Here's where things get dicey. The modern version of the recipe calls for a flower-shaped cookie press. And I read that and thought "Oh, yeah, let me grab my flower-shaped cookie press, I keep it in the cookie-press drawer between the egg-shaped and gnu-shaped cookie presses." I know that cookie presses are a thing, but not something I had lying around. Lucky for me, the recipe also says you can just drop the cookie dough by the tablespoon. If the bakers among you are already slightly skeptical about a cookie dough that is equally at home being pressed out, cut, and dropped, this is because you are wiser in the ways of cookies than I.
For those not in the know, there are (generally speaking) two main types of cookie dough. One, most commonly encountered in sugar cookies, requires rolling out (often after refrigeration) and cutting. The cookies swell a bit in the oven, but don't change their shape terribly much. The other kind, usually referred to as drop cookies, is what you get when you make chocolate chip cookies. You drop a glob of cookie dough onto a baking sheet and it puddles out into the cookies we all know and love. So when the recipe says "You can either shape this beforehand or drop it," I should have been on guard. And I should have taken a look at the original 1610 recipe before cooking. If I had, I probably would have rolled out the dough and cut it with a glass. Instead, I used a tablespoon to make lumps, expecting them to flatten out in the oven.
Here are my cookies, eagerly awaiting the closing of the oven door. Witness the majesty that is my fancy new oven thermometer! If that thing is correct, then my oven has a propensity to be about 100-150° hotter than I actually set it. Whoops. But this is good to know.

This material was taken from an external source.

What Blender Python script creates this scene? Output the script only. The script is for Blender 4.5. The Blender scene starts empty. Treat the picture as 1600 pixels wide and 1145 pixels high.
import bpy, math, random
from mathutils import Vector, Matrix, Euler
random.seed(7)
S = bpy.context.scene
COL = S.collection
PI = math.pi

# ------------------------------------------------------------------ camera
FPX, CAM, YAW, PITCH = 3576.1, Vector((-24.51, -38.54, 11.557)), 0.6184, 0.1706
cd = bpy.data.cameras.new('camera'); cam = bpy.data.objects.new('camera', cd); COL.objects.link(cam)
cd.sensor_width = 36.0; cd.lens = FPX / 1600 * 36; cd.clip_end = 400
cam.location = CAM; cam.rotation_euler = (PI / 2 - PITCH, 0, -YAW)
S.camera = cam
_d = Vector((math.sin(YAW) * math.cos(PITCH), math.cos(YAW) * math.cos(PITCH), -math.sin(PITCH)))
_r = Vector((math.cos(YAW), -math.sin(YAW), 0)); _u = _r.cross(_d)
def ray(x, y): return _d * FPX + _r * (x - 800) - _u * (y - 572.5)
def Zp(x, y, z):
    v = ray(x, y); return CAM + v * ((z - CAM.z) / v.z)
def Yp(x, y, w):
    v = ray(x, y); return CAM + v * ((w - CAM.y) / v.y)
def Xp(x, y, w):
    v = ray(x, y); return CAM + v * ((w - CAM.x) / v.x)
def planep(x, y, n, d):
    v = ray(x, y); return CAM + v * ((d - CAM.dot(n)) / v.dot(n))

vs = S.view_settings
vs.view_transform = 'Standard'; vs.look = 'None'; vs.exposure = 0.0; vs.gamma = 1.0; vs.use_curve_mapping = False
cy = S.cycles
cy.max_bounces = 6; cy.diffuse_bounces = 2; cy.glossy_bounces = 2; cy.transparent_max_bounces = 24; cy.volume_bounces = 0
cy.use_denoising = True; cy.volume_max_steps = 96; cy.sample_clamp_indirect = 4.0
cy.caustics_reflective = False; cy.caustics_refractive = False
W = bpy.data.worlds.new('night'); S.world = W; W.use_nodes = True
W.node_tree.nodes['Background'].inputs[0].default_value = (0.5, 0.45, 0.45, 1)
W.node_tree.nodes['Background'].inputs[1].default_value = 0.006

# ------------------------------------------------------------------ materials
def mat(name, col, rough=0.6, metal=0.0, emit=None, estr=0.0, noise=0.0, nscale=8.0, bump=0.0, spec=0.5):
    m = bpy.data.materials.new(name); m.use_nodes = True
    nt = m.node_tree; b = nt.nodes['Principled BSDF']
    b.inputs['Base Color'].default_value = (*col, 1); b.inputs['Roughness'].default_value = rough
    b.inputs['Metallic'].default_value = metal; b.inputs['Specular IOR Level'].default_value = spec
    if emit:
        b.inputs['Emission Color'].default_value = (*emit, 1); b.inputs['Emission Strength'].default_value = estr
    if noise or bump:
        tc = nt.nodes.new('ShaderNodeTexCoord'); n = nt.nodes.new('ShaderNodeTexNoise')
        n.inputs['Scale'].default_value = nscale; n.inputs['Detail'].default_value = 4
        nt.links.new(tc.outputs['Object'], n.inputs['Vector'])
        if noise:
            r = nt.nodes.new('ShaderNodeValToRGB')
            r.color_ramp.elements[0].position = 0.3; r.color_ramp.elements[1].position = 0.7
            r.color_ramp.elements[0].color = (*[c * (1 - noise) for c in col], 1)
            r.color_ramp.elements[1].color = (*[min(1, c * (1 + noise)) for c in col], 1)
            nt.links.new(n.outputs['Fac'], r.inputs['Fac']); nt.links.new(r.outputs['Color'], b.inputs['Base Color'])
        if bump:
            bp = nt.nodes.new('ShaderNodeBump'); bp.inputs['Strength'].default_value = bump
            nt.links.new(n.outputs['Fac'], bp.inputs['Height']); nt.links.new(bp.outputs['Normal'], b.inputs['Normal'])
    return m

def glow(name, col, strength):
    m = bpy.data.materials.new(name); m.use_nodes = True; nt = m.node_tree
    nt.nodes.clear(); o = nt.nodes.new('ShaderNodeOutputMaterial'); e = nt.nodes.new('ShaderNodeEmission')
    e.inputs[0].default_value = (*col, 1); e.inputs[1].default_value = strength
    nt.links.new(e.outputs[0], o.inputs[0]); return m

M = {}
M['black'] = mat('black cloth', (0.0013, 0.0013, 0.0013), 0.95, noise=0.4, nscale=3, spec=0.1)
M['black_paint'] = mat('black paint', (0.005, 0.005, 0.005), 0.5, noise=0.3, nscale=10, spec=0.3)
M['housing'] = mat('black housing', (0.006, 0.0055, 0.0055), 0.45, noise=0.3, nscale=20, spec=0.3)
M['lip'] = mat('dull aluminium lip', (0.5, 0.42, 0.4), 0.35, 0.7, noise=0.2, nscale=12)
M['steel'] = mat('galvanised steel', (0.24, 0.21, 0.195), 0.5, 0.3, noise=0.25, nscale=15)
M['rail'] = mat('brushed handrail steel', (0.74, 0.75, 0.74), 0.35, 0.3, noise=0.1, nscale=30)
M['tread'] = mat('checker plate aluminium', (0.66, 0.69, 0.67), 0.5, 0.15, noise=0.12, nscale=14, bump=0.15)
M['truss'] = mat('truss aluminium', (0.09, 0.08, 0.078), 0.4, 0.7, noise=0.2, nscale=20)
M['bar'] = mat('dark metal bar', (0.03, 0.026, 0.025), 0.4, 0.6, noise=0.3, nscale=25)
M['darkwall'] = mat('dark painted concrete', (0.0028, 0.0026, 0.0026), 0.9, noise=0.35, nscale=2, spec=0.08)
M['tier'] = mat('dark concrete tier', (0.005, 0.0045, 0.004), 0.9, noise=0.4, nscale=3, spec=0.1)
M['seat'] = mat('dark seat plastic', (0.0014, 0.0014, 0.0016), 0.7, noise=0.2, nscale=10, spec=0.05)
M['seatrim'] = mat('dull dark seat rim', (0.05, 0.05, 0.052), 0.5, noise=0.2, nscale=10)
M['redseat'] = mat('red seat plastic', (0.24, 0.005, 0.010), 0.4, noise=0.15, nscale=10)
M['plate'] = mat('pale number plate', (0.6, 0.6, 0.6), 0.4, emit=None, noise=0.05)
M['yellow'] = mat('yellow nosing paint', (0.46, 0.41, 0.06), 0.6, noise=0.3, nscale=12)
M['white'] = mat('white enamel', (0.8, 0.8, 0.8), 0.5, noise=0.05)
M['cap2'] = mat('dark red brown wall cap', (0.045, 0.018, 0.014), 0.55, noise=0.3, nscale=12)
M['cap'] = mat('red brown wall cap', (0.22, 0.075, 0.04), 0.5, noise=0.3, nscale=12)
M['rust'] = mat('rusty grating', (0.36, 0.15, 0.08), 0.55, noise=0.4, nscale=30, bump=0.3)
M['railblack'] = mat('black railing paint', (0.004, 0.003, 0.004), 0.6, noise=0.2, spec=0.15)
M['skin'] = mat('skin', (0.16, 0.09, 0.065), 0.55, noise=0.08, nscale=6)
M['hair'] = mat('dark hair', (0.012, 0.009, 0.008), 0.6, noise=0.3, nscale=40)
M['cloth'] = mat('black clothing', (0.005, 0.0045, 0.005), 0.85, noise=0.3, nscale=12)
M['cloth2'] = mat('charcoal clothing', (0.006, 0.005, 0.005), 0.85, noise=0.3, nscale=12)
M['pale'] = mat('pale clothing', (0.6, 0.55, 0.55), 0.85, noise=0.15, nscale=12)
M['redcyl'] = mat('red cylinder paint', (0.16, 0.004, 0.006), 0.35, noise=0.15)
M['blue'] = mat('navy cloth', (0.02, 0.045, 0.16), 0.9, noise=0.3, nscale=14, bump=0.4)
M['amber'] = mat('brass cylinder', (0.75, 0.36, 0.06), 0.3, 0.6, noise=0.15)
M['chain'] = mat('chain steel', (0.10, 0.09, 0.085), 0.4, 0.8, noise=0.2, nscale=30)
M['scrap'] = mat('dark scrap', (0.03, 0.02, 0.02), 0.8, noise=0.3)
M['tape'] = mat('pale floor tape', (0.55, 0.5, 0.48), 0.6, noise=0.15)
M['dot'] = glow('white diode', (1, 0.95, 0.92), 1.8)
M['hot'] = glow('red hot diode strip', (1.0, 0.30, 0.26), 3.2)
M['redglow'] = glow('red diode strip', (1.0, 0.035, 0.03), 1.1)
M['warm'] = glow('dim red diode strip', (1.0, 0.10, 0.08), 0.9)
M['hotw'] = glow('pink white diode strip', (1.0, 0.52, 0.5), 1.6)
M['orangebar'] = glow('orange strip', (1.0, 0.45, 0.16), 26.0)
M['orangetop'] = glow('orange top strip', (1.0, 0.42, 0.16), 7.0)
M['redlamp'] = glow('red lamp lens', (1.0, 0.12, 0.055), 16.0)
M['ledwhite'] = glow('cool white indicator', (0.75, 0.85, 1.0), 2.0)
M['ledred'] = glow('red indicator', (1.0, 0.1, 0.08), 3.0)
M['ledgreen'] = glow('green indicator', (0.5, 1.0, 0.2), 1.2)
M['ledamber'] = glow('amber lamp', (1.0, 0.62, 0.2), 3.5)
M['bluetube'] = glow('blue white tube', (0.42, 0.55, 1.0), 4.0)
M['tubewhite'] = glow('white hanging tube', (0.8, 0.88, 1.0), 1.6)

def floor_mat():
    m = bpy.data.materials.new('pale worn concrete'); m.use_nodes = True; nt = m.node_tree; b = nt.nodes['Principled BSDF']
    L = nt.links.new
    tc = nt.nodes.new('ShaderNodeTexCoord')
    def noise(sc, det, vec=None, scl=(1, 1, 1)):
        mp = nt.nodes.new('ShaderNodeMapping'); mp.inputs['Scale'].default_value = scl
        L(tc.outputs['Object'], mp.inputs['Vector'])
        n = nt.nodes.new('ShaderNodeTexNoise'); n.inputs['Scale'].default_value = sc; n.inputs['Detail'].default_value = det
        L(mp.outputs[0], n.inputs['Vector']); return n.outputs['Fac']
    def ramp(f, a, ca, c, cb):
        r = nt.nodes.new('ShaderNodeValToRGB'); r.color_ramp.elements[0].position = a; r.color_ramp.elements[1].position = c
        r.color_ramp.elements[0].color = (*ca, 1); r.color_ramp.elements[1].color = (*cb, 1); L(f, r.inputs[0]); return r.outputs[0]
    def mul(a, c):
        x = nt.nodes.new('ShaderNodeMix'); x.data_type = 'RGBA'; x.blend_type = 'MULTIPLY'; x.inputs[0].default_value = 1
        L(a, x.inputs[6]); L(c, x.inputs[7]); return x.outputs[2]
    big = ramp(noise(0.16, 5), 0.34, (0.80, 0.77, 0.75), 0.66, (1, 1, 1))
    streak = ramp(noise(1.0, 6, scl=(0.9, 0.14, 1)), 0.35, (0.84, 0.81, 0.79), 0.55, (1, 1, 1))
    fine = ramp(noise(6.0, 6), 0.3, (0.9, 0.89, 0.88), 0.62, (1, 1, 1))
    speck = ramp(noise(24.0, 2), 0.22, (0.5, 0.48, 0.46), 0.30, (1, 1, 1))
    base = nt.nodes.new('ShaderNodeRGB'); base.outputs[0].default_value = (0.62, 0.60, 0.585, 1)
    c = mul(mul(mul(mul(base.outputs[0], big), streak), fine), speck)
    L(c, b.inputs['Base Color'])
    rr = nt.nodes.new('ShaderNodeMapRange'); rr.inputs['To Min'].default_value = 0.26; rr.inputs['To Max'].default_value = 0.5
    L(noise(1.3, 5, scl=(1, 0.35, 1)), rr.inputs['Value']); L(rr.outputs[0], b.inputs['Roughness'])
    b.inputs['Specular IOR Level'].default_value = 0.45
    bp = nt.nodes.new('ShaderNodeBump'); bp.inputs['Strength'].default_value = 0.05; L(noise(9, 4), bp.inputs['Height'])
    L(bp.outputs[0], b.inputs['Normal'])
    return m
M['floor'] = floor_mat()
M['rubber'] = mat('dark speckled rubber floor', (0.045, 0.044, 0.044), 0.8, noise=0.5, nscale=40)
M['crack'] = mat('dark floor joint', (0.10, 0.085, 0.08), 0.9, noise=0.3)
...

Ok, so this picture isn't all that great but I was really proud that I managed to trick the camera into focusing on the oven contents instead of on the dots on the oven door. On the other hand, you can tell fuck all about the state of the cookies, which I guess is an accurate representation of sitting through the cooking process.
One tray of cookies came out a bit more done than the other, but everything was within acceptable tolerances. Of course, since I used two different baking sheets in two different places in the oven, I have no idea how to control for the correct results. Or even which results were correct. But you can see that the cookies' only real concession to drop-cookie-style melting was that they all adjusted enough to touch the cookie sheet.
I brushed the cookies with the remaining rose syrup while they were still hot, and then waited for them to cool. Quick shoutout to Dancing Bull Wine for giving me a free bbq brush at the 2010 BBQ Battle. It's been really useful, except never for bbq. Anyway, this is the final product, and it is kind of good looking.
But not exactly what I call evenly cooked. You can see that the inside wasn't quite as done as the outer part of the cookie. Probably wouldn't have been an issue if I had rolled them out, although then I would be complaining about how quickly they burnt.
Verdict: They taste like honey? The rose doesn't come through terribly well - if I did this again, I'd use less regular water and more rose water when creating the rose syrup. And maybe spring for a cookie press so I can see how they were supposed to turn out shape- and consistency-wise. All in all, they were nothing special. Although people did keep sneaking back for more of them even after deciding they were nothing special and certainly no one needed to eat more of them. So there is that. But I chalk it up to any cookie vs. no cookie. The recipe was pretty simple, and I'd take a shot at it again except for the minor detail that there are billions of recipes I haven't tried yet and no pressing need to revisit this one.
Happy Classical Theatre Fundraising Day!